Israel is, of course surrounded by enemies intent on its annihilation. It cannot afford to sink into the soft life. Nor, for different reasons, can Singapore, which has had the self-stated aim of being a “rugged society,” though it is a few years since I have been there and I don’t know if that slogan is still used today. It is not surrounded by enemies, but its economic circumstances leave little margin for slackness if its people are to continue in reasonable comfort or even to survive. Strikes, for example seem in Singapore to belong to a different moral universe.

It seems logical that societies with universal military training  would be best equipped to survive catastrophe and also have a greater sense of civic discipline ingrained in their members, but that of course is now being made politically impossible.

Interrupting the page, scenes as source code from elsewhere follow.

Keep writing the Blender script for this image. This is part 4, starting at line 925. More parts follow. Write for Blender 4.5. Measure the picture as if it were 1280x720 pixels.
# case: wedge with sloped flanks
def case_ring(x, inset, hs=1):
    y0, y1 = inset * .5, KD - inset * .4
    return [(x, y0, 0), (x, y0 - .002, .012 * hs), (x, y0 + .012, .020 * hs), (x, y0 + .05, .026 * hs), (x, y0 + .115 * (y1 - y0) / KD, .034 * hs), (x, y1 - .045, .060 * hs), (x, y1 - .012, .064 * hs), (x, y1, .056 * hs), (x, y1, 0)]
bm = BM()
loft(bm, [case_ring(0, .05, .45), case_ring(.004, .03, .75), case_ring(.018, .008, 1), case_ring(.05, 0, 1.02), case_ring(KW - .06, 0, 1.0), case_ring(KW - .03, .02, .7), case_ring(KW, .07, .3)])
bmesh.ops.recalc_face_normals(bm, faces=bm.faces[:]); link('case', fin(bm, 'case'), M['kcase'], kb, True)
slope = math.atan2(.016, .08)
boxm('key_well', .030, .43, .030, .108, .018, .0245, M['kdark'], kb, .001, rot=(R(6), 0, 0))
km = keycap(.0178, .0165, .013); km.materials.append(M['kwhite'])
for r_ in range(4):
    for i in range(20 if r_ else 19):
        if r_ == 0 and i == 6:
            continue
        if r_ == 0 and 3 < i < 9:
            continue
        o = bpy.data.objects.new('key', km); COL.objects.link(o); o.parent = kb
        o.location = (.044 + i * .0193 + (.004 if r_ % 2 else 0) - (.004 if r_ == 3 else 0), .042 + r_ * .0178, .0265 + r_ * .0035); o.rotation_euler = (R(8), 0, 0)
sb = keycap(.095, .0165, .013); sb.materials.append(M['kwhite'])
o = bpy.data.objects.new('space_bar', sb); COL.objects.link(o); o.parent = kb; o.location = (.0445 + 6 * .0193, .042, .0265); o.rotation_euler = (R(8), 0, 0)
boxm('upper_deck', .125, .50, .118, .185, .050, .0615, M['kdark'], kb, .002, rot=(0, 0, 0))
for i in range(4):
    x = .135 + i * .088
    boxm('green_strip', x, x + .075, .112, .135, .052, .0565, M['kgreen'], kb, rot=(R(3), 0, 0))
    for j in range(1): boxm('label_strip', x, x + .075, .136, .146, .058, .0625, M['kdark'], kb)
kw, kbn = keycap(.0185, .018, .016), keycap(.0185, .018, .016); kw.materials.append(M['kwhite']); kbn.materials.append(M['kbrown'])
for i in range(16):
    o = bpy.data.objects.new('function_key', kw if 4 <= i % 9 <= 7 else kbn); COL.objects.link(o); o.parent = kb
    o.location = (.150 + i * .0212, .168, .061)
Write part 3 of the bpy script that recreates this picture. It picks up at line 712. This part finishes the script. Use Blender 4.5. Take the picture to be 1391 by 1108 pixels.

I am not quite sure how it fits in, but this factoid does not seem totally irrelevant: we have all seen films of the complete ruin of Berlin at the end of World War II. 10 days after Germany surrendered, the Berlin underground railway was running again. At the same time the London underground railway was on strike.

The British papers recently reported the case of a man who made an official complaint that his holiday at a fishing port had been ruined because the wharf smelt of fish. Was this the action of an isolated silly pillock, such as we will always have with us, or was it an indication of something more ominous: an indication of a society fantastically ignorant of the simplest facts about how the world works?

It is a famous survivalist challenge: “Turn off all your electricity for 24 hours and see how well you can function!” The increasing dependence of all the major industrial civilizations on computers at all levels from major industrial process control to domestic budgeting and e-mails and ATMs has made that challenge more pointed.

Meanwhile, we should take catastrophe literature seriously. It may be the only real early-warning system we shall get.